Was Gates den Journalisten genau erzählt hat, wird in den Medien leicht unterschiedlich wiedergegeben und zum Teil mit Interpretationen vermischt. Nach einem offenbar autorisierten Bericht auf der Website des Pentagon klagte der Minister, dass er eigentlich vorgehabt habe, im Anschluss an die Konferenz nach Peking weiterzufliegen. Schon seit Wochen habe es Gerüchte gegeben, dass die Chinesen seinen Besuch absagen wollten, aber erst jetzt sei der Bescheid gekommen, dass nicht der richtige Zeitpunkt für ein Treffen sei. Er sei „enttäuscht“, dass die militärische Führung Chinas anscheinend an guten Beziehungen zu den USA „deutlich weniger interessiert“ sei als die politische Führung des Landes.
Auf die Frage von mitfliegenden Journalisten, ob er glaube, dass die amerikanischen Waffenverkäufe an Taiwan Hintergrund der chinesischen Entscheidung seien, antwortete Gates, diese seien schließlich nichts Neues. „Diese Waffenverkäufe gehen zurück auf den Beginn unserer Beziehungen und waren eine der Bedingungen, die vom Kongress als Teil des Normalisierungsprozesses gestellt wurden.“ Laut CNN setzte Gates hinzu: „Es liegt bei den Chinesen, ob sie daraus eine große Sache machen wollen oder nicht.“
Der Minister vergaß bei seiner Darstellung jedoch das gemeinsame Kommunique der beiden Staaten vom 17. August 1982, also vor fast 28 Jahren. US-Präsident war damals Ronald Reagan; Gates war einer der höchsten CIA-Offiziere. In diesem Kommunique erklärte die amerikanische Seite, dass die Waffenlieferungen an Taiwan geschichtlich begründet seien. Die USA strebten nicht an, sie auf längere Sicht beizubehalten, sondern hätten die Absicht, sie im Laufe der Zeit schrittweise einzuschränken und schließlich zu beenden.
Gates besuchte China zuletzt Anfang November 2007. Damals war er Kriegsminister unter George W. Bush. Bei diesem Treffen wurden eine Reihe konkreter Vereinbarungen zur militärischen Zusammenarbeit zwischen beiden Ländern getroffen. Darunter ein gemeinsames Marine-Manöver und der Austausch junger Militärs in der Ausbildung. Kurze Zeit nach diesem Besuch gab die US-Regierung ihre Absicht bekannt, Taiwan mit Patriot-Luftabwehrraketen zu beliefern. Die offenbar überraschten Chinesen unterbrachen daraufhin die Zusammenarbeit mit den Streitkräften der USA.

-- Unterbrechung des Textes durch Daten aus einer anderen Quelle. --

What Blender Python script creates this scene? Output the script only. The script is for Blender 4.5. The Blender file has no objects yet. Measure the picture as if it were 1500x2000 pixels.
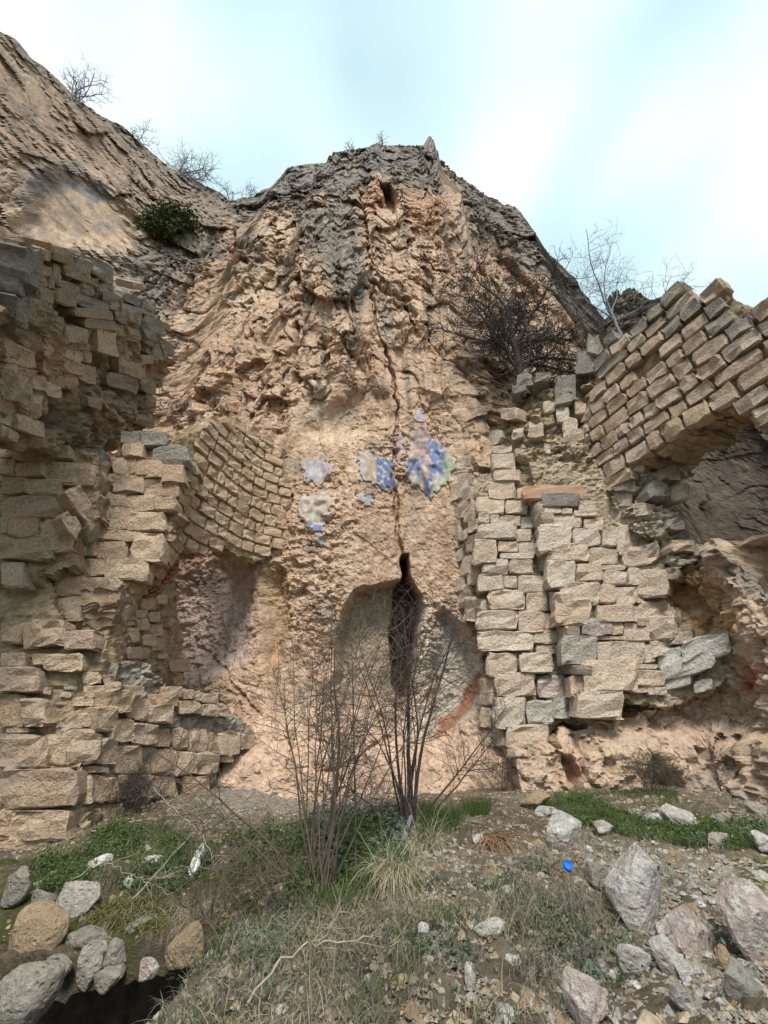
import bpy, math, random
import numpy as np
from mathutils import Vector, Matrix

random.seed(7)
rng = np.random.default_rng(7)
SC = bpy.context.scene
COL = SC.collection

# ------------------------------------------------------------------ camera, sky, sun, exposure
PITCH = math.radians(28.0)
CP, SP = math.cos(PITCH), math.sin(PITCH)
F = 750.0                                   # focal length in pixels of the 1500 x 2000 photograph
cam = bpy.data.cameras.new('camera')
cam.sensor_fit = 'HORIZONTAL'; cam.sensor_width = 36.0; cam.lens = 36.0 * F / 1500.0
cam.clip_start = 0.05; cam.clip_end = 2000.0
cam_o = bpy.data.objects.new('camera', cam); COL.objects.link(cam_o)
cam_o.location = (0, 0, 0); cam_o.rotation_euler = (math.radians(90) + PITCH, 0, 0)
SC.camera = cam_o

SUN_EL, SUN_AZ = math.radians(51), math.radians(180)     # azimuth clockwise from +Y (behind the camera, to the left)
world = bpy.data.worlds.new('World'); SC.world = world; world.use_nodes = True
nt = world.node_tree; nt.nodes.clear()
def wn(t, **k):
    n = nt.nodes.new(t)
    for a, b in k.items(): setattr(n, a, b)
    return n
out = wn('ShaderNodeOutputWorld'); mixs = wn('ShaderNodeMixShader')
sky = wn('ShaderNodeTexSky'); sky.sky_type = 'NISHITA'; sky.sun_disc = False
sky.sun_elevation = SUN_EL; sky.sun_rotation = SUN_AZ; sky.air_density = 1.3; sky.dust_density = 1.5
bg1 = wn('ShaderNodeBackground'); bg1.inputs[1].default_value = 0.15
bg2 = wn('ShaderNodeBackground'); bg2.inputs[0].default_value = (0.79, 0.975, 1.0, 1); bg2.inputs[1].default_value = 0.76
tc = wn('ShaderNodeTexCoord'); mp = wn('ShaderNodeMapping'); mp.inputs['Scale'].default_value = (1.5, 1.5, 2.2)
mp.inputs['Location'].default_value = (6.6, 1.7, 3.3)
cn = wn('ShaderNodeTexNoise'); cn.inputs['Scale'].default_value = 1.15; cn.inputs['Detail'].default_value = 2.5; cn.inputs['Roughness'].default_value = 0.45
cn.inputs['Distortion'].default_value = 0.25
cr = wn('ShaderNodeValToRGB')                         # thin blue-green veil, pale veil, thick white cloud
e = cr.color_ramp.elements; e[0].position = 0.44; e[0].color = (0.315, 0.445, 0.465, 1); e[1].position = 0.68; e[1].color = (0.66, 0.665, 0.665, 1)
e = e.new(0.55); e.color = (0.44, 0.57, 0.58, 1)
bg2.inputs[1].default_value = 1.0; mixs.inputs[0].default_value = 0.86
L = nt.links.new
L(tc.outputs['Generated'], mp.inputs[0]); L(mp.outputs[0], cn.inputs['Vector']); L(cn.outputs[0], cr.inputs[0]); L(cr.outputs[0], bg2.inputs[0])
L(sky.outputs[0], bg1.inputs[0]); L(mixs.outputs[0], out.inputs[0]); L(bg1.outputs[0], mixs.inputs[1]); L(bg2.outputs[0], mixs.inputs[2])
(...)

Gates hat bei vielen Gelegenheit die chinesischen Verteidigungsausgaben – die nicht viel mehr als ein Zehntel der US-amerikanischen betragen – als zu hoch angegriffen. Im September 2009 warf er den chinesischen Streitkräften vor, sie strebten „die Fähigkeit“ an, „unsere Bewegungsfreiheit zu unterbrechen und unsere strategischen Optionen einzuschränken“. Gemeint waren die Gewässer rund um das chinesische Festland.